I've name-changed for this.
Basically, DP and I have been together for a while, and at the back of my mind, I've always kind of thought "this is it", but we've never really discussed marriage, living together, kids in a meaningful way.
Now, a couple of weeks ago we were (due to another person's lack of social graces) kind of forced to discuss the big "moving in together" question. I'm not particularly keen on the idea (for me, don't mind/judge if other people do) for a number of reasons:
- I like having my own space and independence, and won't willingly give it up so easily
- I know too many women who want more (marriage etc.), move in with the guy, and then that's it. He refuses to commit further, she harasses him and it goes downhill from there (he starts viewing her as a nag and so on). Also, a friend of my parents, lived with someone 30 odd years, she refused to marry him, he's now left her, married a much younger model and now they're having DCs
Now, most of DP's close friends are very settled and for three of his best friends:
- the first guy's GF is pregnant (they've been living together for years, own property together, but he refuses to marry her because he doesn't really want to, so the baby was a concessin)
- second guy has also lived with his GF for years, but she's now apparently "harassing" him all the time about getting married
- third guy has been with his GF for 6 months, they're moving in together, buying a property together, and getting some kind of special legal status (for tax reasons) which kind of treats them as a married couple (they're not based in the UK). Obviously, this is a HUGE deal.
Since DP heard all of this (particularly about 3rd guy) he's been all off with me and huffy.
I know we need to have "the" discussion, I know he would like to move in together, though I'm not too keen (it's not against him, it's a me thing). I would LOVE to marry him, but he says he wants to live together first to see if we can (which I personally think is a bit of a cop out: if I leave the lid off the toothpaste does this now mean we're through?) and I am concerned that, we'll move in together, and that will be it. No more commitment.
Sorry if this is a bit rambly, but I'm trying to sort out my own thoughts.

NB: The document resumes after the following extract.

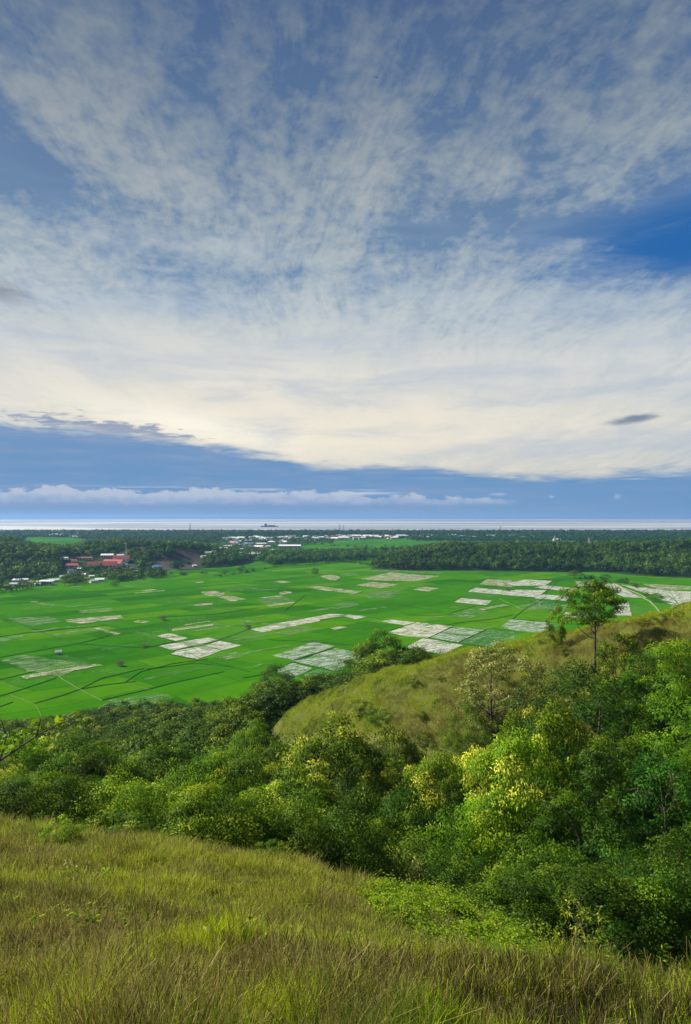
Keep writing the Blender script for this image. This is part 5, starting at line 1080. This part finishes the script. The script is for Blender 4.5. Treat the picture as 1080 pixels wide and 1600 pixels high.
# yellow sapling at the edge, weeds, and the young tree beside the viewer
def leafy(name, x, y, stemfn, nl, L0, W0, lf, label, cat, rgs, droop=.2, clump=1, tintc=.6, sp=.1, z=None, bark=BARK):
    z = float(hz(np.array([x]), np.array([y]))[0]) if z is None else z; e = empty(name, (x, y, z)); tag(e, label, cat); mb = MB(); ends = stemfn(mb); mb.build('stem', bark, e)
    E_ = np.array([q_ for q_ in ends]); idx = rgs.integers(0, len(E_), nl); b = E_[idx]+rgs.normal(size=(nl, 3))*sp; dr = rgs.normal(size=(nl, 3)); dr[:, 2] = dr[:, 2]*.5-droop
    v = leaves(b, dr, L0*rgs.uniform(.6, 1.25, nl), W0*rgs.uniform(.7, 1.25, nl), rgs, .2)
    link('leaves', mesh_quads('leaves', v, 4, LEAVES[lf], tint=np.repeat(np.clip(tintc+rgs.normal(size=nl)*.2, 0, 1), 4)), e); return e
def sap(mb, H=2.1, w=1.1, n=11, seed=3, r=.028, lo=.35):
    rd = random.Random(seed); pts_ = [(0, 0, -.2), (.03, 0, H*.3), (-.03, .02, H*.6), (-.10, 0, H*.95)]; mb.tube(pts_, [r, r*.85, r*.6, r*.25], 6); en = [np.array(pts_[-1])]
    for i in range(n):
        f = lo+(.92-lo)*i/n; a = i*2.4+rd.random(); L = w*(1.1-f*.6)*rd.uniform(.5, 1); s0 = Vector((-.1*f, 0, H*f)); e_ = s0+Vector((math.cos(a)*L, math.sin(a)*L, L*rd.uniform(-.1, .6))); md = (s0+e_)/2+Vector((0, 0, .08))
        mb.tube([s0, md, e_], [r*.4, r*.28, .004], 4); en += [np.array(e_), np.array((md+e_)/2), np.array(e_)*.8+np.array(md)*.2]
    return en
rgs = np.random.default_rng(31)
x, y = ground_on_ray(911, 1508)
leafy('sapling', x, y, lambda mb: sap(mb, 2.2, 1.15, 13, 3, .04), 300, .16, .06, 'yel', 'thin sapling with yellow drooping leaves at the bottom edge of the woods', 'sapling', rgs, .5, tintc=.6, sp=.10)
x, y = ground_on_ray(855, 1492)
leafy('sapling', x, y, lambda mb: sap(mb, 1.3, .5, 7, 9, .015, .2), 150, .16, .05, 'yel', 'shorter yellowish sapling between the ferns and the thin sapling', 'sapling', rgs, .3, tintc=.65, sp=.12)
x, y = ground_on_ray(955, 1510)
leafy('weed', x, y, lambda mb: sap(mb, .6, .3, 5, 4, .01, .2), 70, .12, .05, 'mix', 'low green weed right of the thin sapling', 'weed', rgs, .2, sp=.08)
x, y = ground_on_ray(112, 1368)
leafy('weed', x, y, lambda mb: sap(mb, .30, .14, 4, 14, .006, .3), 26, .10, .045, 'pale', 'pale leaved weed poking out of the near grass', 'weed', rgs, -.3, tintc=.8, sp=.03)
x, y = ground_on_ray(165, 1376)
leafy('weed', x, y, lambda mb: sap(mb, .26, .26, 6, 15, .006, .4), 34, .11, .04, 'mix', 'spreading weed with narrow leaves beside the pale leaved weed', 'weed', rgs, -.1, tintc=.95, sp=.04)
# young tree at the viewer's left: trunk beyond the frame, boughs reaching in
def yt(mb):
    T = lambda px, py, Yd=3.0: np.array(P(px, py, Yd))-np.array([X0, Y0, Z0])
    mb.tube([(0, 0, -.3), (.05, .02, .5), (.02, 0, 1.1), (.1, 0, 1.7), (.15, .05, 2.3)], [.035, .03, .026, .018, .01], 7)
    b1 = [T(-250, 1330), T(-100, 1240), T(0, 1188), T(30, 1168), T(57, 1150), T(64, 1122)]; mb.tube(b1, [.014, .010, .0065, .0055, .004, .002], 6)
    b2 = [T(57, 1150), T(90, 1132, 3.1), T(128, 1120, 3.2)]; mb.tube(b2, [.0035, .0025, .0015], 5)
    b3 = [T(0, 1188), T(10, 1150, 2.9), T(2, 1125, 2.9)]; mb.tube(b3, [.0035, .0025, .0015], 5)
    b4 = [T(-300, 1420), T(-120, 1360), T(-25, 1330)]; mb.tube(b4, [.012, .008, .003], 5)
    b5 = [T(38, 1165), T(40, 1145, 3.05), T(50, 1132, 3.1)]; mb.tube(b5, [.003, .002, .001], 4)
    return None
X0, Y0 = -2.35, 3.0; Z0 = float(hz(np.array([X0]), np.array([Y0]))[0])
e = empty('young_tree', (X0, Y0, Z0)); tag(e, 'young tree at the very edge of the view whose leafy bough crosses the rice fields', 'tree'); mb = MB(); yt(mb); mb.build('branches', BARK, e)
bs = []; ds = []; Ls = []; Ws = []; tn = []
for px, py, Yd, ax, az_, L, w_, tt_ in [(88, 1132, 3.1, .1, 1, .085, .036, .95), (92, 1128, 3.1, -.3, -.8, .06, .03, .6), (80, 1128, 3.1, -.6, .6, .06, .025, .7), (64, 1128, 3, -.8, .3, .06, .03, .6), (57, 1140, 3, .7, .5, .05, .025, .5), (120, 1122, 3.2, .8, -.4, .07, .03, .9), (128, 1120, 3.2, .3, -1, .08, .03, .8), (122, 1118, 3.2, -.4, .9, .07, .02, .7), (130, 1122, 3.2, 1, .2, .06, .025, .7),
        (42, 1150, 3.05, -.3, 1, .07, .04, .5), (50, 1132, 3.1, .5, .9, .06, .035, .4), (30, 1165, 3, -.6, .8, .075, .04, .8), (22, 1168, 3, -.9, .1, .07, .035, .8), (10, 1172, 3, -.5, .9, .07, .035, .75), (5, 1150, 2.9, .9, .3, .07, .04, .6), (8, 1160, 2.9, .8, -.3, .06, .035, .7), (2, 1128, 2.9, .3, .9, .06, .03, .35), (0, 1135, 2.9, -.9, .3, .06, .03, .4), (14, 1180, 3, .4, -.8, .05, .03, .75), (40, 1158, 3, .6, -.7, .05, .03, .6),
        (-25, 1330, 3, 1, .35, .10, .035, .3), (-22, 1334, 3, 1, -.25, .09, .035, .35), (-25, 1326, 3, .8, .8, .07, .03, .3), (-100, 1240, 3, .2, 1, .09, .04, .5), (-60, 1215, 3, -.3, 1, .09, .04, .5), (-120, 1360, 3, .2, 1, .09, .04, .5), (-180, 1290, 3, .2, 1, .09, .04, .5)]:
    bs.append(np.array(P(px, py, Yd))-np.array([X0, Y0, Z0])); ds.append((ax, rgs.normal()*.5, az_)); Ls.append(L*.62); Ws.append(w_*.8); tn.append(tt_*.62)
    for _ in range(2): bs.append(bs[-1]+rgs.normal(size=3)*.018); ds.append(tuple(rgs.normal(size=3))); Ls.append(L*.5); Ws.append(w_*.6); tn.append(tt_*rgs.uniform(.3, .7))
for _ in range(60):
    f = rgs.random(); bs.append(np.array([.1, 0, 1.2+1.1*f])+rgs.normal(size=3)*.22+np.array([-.15, 0, 0])); ds.append(tuple(rgs.normal(size=3))); Ls.append(.09); Ws.append(.04); tn.append(.5)
v = leaves(np.array(bs), np.array(ds, float), np.array(Ls), np.array(Ws), rgs, .15)
link('leaves', mesh_quads('leaves', v, 4, L_YEL, tint=np.repeat(np.array(tn), 4)), e)

# ------------------------------------------------------------------ the air
HAZE_DENSITY = 6.0e-5
if HAZE_DENSITY:
    mb = MB(); mb.box((0, 5200, -25), (30000, 35000, 70)); m_, t_, o = mat('haze_air'); pv = t_.n.new('ShaderNodeVolumePrincipled')
    pv.inputs['Density'].default_value = HAZE_DENSITY; pv.inputs['Color'].default_value = (.28, .52, 1, 1); pv.inputs['Anisotropy'].default_value = .2; t_.l.new(pv.outputs[0], o.inputs['Volume'])
    tag(mb.build('haze', m_), 'thin bluish air over the plain and the sea', 'haze', kind='stuff')
print('objects', len(bpy.data.objects), 'houses', hc)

The final thing is, I never imagined that the decision to want to spend the rest of my life with someone and the possible proposal would come out because of DP's friends buying a house, or another really socially inept friend asking awkward questions. There are times I have doubts bout DP as well, and I don't think he realises that they way he acts some times makes me think "do I really want to spend the rest of my life with this man?"